PROBLEM TO SOLVE
Return each line that holds the word "Treat".

Dataset rows:
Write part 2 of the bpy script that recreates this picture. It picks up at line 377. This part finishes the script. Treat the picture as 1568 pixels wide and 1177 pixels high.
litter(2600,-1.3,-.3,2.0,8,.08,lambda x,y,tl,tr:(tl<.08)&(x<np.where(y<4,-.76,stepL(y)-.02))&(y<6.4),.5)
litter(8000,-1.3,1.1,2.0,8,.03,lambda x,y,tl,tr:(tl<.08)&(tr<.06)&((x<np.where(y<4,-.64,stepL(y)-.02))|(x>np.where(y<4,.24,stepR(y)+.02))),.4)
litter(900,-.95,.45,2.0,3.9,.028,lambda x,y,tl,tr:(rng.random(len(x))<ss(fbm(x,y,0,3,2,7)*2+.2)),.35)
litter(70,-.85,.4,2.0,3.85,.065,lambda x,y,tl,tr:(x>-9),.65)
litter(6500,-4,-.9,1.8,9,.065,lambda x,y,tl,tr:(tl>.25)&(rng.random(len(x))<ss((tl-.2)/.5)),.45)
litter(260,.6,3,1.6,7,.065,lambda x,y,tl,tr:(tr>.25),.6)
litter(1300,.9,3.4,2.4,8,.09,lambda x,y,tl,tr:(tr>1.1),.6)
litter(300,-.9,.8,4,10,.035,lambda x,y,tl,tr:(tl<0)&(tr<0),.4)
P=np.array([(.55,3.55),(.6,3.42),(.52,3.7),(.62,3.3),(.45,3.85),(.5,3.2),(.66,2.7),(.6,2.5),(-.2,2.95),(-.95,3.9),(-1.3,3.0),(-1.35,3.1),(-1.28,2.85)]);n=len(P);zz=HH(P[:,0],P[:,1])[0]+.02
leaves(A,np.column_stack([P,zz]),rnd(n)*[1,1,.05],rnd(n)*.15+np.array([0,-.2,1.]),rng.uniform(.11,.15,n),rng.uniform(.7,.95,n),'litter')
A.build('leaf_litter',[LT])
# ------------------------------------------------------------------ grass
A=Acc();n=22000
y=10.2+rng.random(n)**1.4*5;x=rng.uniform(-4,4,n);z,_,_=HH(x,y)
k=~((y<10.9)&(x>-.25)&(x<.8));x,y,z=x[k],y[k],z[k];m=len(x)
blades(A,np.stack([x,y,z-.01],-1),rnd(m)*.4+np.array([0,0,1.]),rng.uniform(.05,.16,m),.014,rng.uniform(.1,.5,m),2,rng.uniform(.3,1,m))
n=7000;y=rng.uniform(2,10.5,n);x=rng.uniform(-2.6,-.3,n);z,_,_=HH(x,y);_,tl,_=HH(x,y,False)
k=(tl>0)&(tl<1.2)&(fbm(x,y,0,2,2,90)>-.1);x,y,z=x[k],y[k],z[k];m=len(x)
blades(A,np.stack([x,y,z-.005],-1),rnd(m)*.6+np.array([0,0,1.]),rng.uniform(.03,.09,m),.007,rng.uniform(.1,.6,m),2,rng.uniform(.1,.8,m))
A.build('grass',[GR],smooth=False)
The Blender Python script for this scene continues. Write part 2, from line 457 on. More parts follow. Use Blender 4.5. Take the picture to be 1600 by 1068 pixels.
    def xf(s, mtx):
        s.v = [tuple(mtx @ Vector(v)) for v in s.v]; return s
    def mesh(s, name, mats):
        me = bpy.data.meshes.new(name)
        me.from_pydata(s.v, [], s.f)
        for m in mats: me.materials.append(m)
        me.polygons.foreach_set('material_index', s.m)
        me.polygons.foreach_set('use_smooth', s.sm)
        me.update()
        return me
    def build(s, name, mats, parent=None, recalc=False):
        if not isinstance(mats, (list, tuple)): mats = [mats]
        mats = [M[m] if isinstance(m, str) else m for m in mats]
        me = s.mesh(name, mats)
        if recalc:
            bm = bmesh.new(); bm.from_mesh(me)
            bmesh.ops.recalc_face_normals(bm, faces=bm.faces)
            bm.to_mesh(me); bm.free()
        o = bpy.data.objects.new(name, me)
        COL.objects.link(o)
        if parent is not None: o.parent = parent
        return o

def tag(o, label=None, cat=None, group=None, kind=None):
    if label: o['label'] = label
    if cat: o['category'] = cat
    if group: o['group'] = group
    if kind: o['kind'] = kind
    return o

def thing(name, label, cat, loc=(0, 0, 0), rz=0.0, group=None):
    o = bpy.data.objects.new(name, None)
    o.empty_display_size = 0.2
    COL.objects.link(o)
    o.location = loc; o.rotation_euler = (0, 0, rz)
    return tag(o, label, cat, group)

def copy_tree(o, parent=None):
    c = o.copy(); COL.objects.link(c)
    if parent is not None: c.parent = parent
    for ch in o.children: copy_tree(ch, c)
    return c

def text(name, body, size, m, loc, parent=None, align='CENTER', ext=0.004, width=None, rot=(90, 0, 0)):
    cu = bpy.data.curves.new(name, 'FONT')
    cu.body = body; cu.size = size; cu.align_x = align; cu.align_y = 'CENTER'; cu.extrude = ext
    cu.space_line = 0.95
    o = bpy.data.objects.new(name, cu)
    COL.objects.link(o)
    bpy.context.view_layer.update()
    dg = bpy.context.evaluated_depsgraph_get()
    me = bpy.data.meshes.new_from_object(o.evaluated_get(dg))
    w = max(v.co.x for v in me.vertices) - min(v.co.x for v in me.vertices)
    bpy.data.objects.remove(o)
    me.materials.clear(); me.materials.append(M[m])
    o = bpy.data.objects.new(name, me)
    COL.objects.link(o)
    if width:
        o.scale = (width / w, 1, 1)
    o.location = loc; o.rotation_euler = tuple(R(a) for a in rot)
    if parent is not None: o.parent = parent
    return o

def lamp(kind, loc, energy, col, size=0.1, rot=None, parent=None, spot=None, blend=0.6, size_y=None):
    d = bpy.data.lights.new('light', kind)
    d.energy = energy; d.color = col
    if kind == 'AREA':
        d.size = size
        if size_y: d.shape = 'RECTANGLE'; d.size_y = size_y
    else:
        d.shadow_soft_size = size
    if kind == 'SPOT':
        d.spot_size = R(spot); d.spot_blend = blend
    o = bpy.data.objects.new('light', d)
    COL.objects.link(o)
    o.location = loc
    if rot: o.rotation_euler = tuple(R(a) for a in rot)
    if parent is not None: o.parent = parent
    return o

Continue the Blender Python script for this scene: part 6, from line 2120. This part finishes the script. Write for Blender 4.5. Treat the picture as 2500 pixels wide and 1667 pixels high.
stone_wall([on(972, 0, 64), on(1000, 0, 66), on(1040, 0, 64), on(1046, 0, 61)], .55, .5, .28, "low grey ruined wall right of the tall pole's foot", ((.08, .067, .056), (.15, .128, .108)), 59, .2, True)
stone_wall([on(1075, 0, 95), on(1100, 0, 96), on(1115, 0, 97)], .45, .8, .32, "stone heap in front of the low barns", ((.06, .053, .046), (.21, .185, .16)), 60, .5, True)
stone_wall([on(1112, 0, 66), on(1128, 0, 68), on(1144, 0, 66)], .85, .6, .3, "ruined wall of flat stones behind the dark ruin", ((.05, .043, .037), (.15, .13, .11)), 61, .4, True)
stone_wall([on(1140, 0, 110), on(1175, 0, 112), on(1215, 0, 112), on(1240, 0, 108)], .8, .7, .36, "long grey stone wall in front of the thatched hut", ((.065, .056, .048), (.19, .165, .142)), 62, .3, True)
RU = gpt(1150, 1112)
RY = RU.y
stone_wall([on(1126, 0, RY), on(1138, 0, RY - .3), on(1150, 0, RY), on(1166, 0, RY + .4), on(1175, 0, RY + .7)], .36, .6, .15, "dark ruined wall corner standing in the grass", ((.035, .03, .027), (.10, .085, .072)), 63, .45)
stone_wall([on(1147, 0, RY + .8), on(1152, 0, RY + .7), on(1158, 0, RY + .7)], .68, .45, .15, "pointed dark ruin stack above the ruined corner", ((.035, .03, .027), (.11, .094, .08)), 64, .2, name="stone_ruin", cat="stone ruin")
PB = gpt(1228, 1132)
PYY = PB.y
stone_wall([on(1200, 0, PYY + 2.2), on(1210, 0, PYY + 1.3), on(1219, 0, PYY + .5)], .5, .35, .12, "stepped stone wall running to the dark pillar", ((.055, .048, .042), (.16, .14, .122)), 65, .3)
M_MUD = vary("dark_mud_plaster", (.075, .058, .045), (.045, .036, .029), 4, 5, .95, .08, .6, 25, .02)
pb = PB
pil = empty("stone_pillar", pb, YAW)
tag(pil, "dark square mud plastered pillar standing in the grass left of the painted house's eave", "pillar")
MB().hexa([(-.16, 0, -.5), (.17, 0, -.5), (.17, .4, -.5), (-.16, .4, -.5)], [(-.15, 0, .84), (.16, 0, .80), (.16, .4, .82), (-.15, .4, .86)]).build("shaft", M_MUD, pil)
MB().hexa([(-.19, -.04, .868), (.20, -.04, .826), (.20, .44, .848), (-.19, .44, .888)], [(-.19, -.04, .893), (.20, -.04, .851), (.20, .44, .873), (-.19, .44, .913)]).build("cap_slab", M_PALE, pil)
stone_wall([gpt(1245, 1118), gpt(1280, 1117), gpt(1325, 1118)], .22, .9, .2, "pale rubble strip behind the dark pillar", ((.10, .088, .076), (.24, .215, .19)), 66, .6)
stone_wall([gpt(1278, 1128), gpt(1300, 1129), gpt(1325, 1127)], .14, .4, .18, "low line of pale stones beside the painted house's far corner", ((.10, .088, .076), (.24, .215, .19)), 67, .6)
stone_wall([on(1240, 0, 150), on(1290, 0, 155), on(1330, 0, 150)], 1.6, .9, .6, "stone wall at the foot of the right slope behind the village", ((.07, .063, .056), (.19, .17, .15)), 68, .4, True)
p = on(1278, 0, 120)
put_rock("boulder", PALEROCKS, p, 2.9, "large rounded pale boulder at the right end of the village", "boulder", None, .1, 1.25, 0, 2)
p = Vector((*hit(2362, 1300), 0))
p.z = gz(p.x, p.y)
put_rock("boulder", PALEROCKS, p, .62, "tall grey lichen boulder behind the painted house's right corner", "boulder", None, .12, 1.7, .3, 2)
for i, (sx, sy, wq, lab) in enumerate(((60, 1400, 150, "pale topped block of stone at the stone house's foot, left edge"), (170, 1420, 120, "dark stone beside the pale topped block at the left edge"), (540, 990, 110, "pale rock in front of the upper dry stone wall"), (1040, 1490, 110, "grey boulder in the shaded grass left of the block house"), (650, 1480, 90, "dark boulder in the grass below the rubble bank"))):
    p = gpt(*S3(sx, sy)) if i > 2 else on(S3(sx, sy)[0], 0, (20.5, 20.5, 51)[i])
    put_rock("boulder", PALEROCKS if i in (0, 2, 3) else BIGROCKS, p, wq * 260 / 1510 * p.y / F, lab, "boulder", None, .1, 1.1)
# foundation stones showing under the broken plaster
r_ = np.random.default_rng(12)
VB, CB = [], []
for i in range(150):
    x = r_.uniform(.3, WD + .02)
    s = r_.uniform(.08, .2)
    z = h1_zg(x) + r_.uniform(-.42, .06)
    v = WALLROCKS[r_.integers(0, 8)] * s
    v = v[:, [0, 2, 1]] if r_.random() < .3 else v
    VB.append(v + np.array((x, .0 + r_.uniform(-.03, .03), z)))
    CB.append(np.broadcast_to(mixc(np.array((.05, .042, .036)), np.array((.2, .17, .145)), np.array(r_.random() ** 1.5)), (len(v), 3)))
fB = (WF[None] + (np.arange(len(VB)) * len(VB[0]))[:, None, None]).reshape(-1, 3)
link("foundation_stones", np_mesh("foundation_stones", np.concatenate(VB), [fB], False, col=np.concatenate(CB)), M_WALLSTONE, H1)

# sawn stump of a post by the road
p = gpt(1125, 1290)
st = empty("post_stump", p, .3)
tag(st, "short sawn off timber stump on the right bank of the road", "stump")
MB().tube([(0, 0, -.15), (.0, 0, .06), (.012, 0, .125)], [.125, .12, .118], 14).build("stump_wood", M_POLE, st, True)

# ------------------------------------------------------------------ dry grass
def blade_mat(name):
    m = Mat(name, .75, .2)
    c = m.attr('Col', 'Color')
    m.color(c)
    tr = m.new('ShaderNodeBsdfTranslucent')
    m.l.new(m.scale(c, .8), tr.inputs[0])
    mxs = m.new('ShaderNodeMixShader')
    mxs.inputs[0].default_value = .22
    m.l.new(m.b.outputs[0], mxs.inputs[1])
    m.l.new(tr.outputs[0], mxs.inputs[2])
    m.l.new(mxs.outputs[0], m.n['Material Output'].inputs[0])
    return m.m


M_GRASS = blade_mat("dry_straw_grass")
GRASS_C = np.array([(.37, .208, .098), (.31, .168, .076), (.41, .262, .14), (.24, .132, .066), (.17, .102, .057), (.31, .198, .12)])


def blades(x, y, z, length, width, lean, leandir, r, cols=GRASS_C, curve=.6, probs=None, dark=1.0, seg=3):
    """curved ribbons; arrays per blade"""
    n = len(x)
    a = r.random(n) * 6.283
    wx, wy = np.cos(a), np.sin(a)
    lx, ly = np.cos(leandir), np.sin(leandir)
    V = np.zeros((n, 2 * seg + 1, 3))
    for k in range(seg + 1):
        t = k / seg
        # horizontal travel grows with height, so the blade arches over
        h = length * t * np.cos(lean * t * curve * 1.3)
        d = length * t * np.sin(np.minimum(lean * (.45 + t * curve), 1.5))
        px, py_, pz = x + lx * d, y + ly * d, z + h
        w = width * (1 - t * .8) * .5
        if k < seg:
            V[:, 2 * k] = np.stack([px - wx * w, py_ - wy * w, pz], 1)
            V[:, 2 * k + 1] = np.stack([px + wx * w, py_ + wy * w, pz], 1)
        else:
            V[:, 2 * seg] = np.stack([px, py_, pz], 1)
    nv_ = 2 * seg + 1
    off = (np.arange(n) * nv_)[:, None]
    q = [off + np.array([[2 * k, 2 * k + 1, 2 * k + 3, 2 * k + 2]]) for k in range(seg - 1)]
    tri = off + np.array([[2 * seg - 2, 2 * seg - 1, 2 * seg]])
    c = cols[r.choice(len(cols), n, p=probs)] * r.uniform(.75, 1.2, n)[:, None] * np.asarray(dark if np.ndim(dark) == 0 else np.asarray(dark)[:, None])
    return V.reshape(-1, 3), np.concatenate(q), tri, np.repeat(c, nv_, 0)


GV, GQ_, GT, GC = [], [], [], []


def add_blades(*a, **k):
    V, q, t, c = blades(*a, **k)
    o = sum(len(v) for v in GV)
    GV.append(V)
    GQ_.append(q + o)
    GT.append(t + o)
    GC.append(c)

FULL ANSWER
Write part 2 of the bpy script that recreates this picture. It picks up at line 377. This part finishes the script. Treat the picture as 1568 pixels wide and 1177 pixels high.
Continue the Blender Python script for this scene: part 6, from line 2120. This part finishes the script. Write for Blender 4.5. Treat the picture as 2500 pixels wide and 1667 pixels high.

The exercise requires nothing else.